Discussion in 'Drums' started by kmetal, Jul 8, 2014.

  1. kmetal

    kmetal Kyle P. Gushue Resource Member

    Jul 21, 2009
    Boston, Massachusetts
    Home Page:
    Hey all,

    One of the studios I work at has recently taken on about one foot of water, as a result of a recent hurricane. It's constructed on the ground floor of and old New England style mill. I don't have a way to measure how thick the concrete floor is, but it is thick. It's located about a quarter mile from the a port/waterway/downtown waterfront area. We've been there about 5yrs and have not seen a drop until this year, where two major storms have flooded the facility, w somewhere between 4" to 1'. After talking to some of the other long term tenants, this apparently isn't a new problem, as they have seen the place flood out before. But this is new to us. We control humidity w basic dehumidifiers and pumps, which feed into a French drain. The French drain is along what I'll refer to as the rear wall of the brick building, which is about a foot behind the rear wall of the studio. I can post some pics or sketches if needed. The French drain has a sump pump pumping to the outside of the building, to somewhere I was unable to track.

    The drum room and hall, are built directly on the concrete, and use the painted concrete floor as the studio floor. The CR and booths are built on sand filled PT 2x4 wood decks, 2x4s laid flat, w 3/4 t&g osb, w pergo type floor covering.

    Ideally, the land lord would solve this moisture problem, but while I'm going to try, I don't see them doing too much about it. So at this point I'd like to start brainstorming some ideas for preventative measures.

    Thinking that some basic racks w appropriate space below, will take care of the computer and some amps ect. So the main thing right now is the drumkit, which is left permanently set up and mic'd.

    I've never really looked into drum riser construction, and after searching around here, the biggest point I could find was rod recommending they be sand filled.

    With something in this case being quite high off the ground, I'm not sure this would be practical, or the best way to go. My two main concerns are keeping the drums high and dry, not introducing any bad sympathetic resonances to an otherwise nice sounding kit and room.

    I would imagine it would be so where between 6"-1ft off the ground.

    My two basic brainstorm ideas would be a platform made from cinder blocks, or some sort of a dampened wood framed deck, w perhaps a self leveling concrete top, similar to what's in rods book pertaining to the floor above a basement, regarding "massing it up" to reduce impact noise. All i need from this is height of the ground, and it to be as acoustically neutral as possible.

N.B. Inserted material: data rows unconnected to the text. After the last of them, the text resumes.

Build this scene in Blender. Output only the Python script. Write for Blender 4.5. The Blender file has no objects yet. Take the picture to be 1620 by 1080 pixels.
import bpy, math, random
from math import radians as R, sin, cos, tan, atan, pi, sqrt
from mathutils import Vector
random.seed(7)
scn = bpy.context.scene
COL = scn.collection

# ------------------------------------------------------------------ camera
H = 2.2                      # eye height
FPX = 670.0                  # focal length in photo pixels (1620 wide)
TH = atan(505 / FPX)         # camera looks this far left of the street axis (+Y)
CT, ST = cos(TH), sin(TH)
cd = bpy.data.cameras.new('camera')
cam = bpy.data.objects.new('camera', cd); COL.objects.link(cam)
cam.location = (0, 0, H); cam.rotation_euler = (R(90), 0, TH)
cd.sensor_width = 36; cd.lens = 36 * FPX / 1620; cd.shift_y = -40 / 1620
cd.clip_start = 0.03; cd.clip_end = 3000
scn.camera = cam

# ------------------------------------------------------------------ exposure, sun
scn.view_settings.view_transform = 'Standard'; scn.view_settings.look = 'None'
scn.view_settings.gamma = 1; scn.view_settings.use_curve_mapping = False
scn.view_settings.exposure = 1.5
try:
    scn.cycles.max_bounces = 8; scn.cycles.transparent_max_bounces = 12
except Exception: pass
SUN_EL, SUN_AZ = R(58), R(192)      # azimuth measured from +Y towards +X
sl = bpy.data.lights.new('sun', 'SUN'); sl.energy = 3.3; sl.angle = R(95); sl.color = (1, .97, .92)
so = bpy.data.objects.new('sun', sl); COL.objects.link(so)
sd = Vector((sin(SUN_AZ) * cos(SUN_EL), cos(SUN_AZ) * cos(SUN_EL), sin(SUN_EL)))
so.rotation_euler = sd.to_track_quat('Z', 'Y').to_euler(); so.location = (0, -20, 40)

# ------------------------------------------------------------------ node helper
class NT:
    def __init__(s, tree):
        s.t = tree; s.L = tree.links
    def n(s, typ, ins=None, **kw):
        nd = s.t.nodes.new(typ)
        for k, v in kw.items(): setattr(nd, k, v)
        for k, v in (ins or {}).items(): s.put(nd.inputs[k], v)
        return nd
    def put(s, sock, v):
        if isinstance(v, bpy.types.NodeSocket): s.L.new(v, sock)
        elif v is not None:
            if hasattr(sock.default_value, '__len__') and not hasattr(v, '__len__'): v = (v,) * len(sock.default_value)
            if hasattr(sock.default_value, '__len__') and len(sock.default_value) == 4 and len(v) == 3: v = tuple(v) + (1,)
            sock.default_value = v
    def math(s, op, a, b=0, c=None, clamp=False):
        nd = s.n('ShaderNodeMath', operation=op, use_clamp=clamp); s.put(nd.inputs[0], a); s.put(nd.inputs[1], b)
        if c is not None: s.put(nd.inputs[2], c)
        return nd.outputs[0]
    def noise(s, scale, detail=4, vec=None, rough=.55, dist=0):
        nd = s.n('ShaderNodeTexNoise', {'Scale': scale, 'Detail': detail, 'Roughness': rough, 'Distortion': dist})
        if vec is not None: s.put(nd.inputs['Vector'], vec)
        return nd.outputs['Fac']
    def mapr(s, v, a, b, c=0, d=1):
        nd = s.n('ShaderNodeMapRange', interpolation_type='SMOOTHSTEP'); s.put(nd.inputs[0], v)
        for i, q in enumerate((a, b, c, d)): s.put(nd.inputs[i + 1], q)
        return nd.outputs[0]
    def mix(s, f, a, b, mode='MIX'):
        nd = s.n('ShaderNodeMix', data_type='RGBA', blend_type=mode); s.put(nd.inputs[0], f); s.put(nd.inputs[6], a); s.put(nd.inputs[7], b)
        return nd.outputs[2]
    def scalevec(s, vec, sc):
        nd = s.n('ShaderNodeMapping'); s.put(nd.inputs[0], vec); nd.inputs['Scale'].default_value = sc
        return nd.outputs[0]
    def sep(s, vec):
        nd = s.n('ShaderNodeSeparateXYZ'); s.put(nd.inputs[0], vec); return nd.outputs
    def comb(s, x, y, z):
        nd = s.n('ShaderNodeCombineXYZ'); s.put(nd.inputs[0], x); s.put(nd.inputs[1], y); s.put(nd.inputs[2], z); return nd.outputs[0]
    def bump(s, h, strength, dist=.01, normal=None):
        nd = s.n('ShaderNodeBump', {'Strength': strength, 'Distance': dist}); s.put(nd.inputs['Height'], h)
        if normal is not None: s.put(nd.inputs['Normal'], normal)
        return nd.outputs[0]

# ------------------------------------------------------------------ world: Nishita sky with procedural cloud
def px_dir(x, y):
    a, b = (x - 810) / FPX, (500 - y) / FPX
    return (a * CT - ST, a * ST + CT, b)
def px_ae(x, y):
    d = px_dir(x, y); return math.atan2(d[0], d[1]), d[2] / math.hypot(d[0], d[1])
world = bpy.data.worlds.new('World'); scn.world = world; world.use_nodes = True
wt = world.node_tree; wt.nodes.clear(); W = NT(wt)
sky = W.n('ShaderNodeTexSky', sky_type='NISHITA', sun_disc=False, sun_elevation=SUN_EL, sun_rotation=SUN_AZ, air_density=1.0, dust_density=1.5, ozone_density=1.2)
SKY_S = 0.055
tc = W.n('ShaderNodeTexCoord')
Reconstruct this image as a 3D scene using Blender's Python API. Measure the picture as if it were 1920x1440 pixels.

    Any ideas, or links would be greatly appreciated, as I am hoping to never have to pour water out of the kick drum again, or amps, or computer :) again.

    If I missed anything in my OP I'll be glad to fill in details. And I am fully away are that preventing the flooding is the best way to go, I don't know that it is possible, much less affordable. So I'm preparing for the possibility of living w it, but trying to prevent any further damage/scares to the equipment.